Limitation: Searches Conducted for Purposes of Harassment:
A probationer (or parolee) subject to a search condition retains the right to be free from a search that is arbitrary, capricious or harassing. A search is arbitrary "when the motivation for the search is unrelated to rehabilitative, reformative or legitimate law enforcement purposes, or when the search is motivated by personal animosity toward the parolee." A search is a form of harassment when its motivation is a mere "whim or caprice." (People v. Reyes (1998) 19 Cal.4th 743, 754; People v. Medina (2007) 158 Cal.App.4th 1571, 1577.)
"It is only when the motivation for the search is wholly arbitrary, when it is based merely on a whim or caprice or when there is no reasonable claim of a legitimate law enforcement purpose, e.g., an officer decides on a whim to stop the next red car he or she sees, that a search based on a probation search condition is unlawful." (People v. Cervantes (2002) 103 Cal.App.4th 1404, 1408.)

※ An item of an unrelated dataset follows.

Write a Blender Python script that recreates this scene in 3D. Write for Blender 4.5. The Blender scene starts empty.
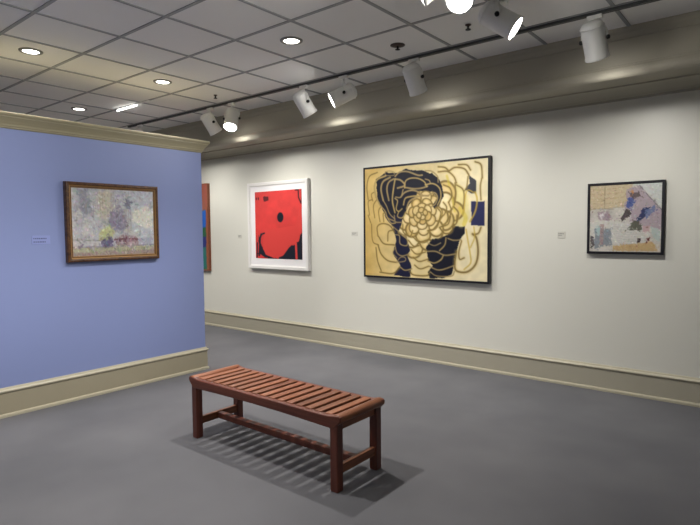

Fourth Waiver searches have been held to be unreasonable if conducted too often, at an unreasonable time, when it is unreasonably prolonged, or for any other reasons establishing arbitrary or oppressive conduct by the searching officers. A search is arbitrary or oppressive when the motivation for the search is unrelated to a rehabilitative, reformative or legitimate law enforcement purpose, or when the search is motivated by personal animosity toward the parolee or probationer. (People v. Reyes, supra, at pp. 753-754; see also People v. Clower (1993) 16 Cal.App.4th 1737, 1741; and United States v. Follette (S.D.N.Y. 1968) 282 F.Supp. 10, 13.)
The United States Supreme Court found California's restrictions on arbitrary, capricious or harassing searches as an important ingredient in upholding the constitutionality of a suspicionless Fourth Waiver search of a parolee. (Samson v. California (2006) 547 U.S. 843 [165 L.Ed.2nd 260].)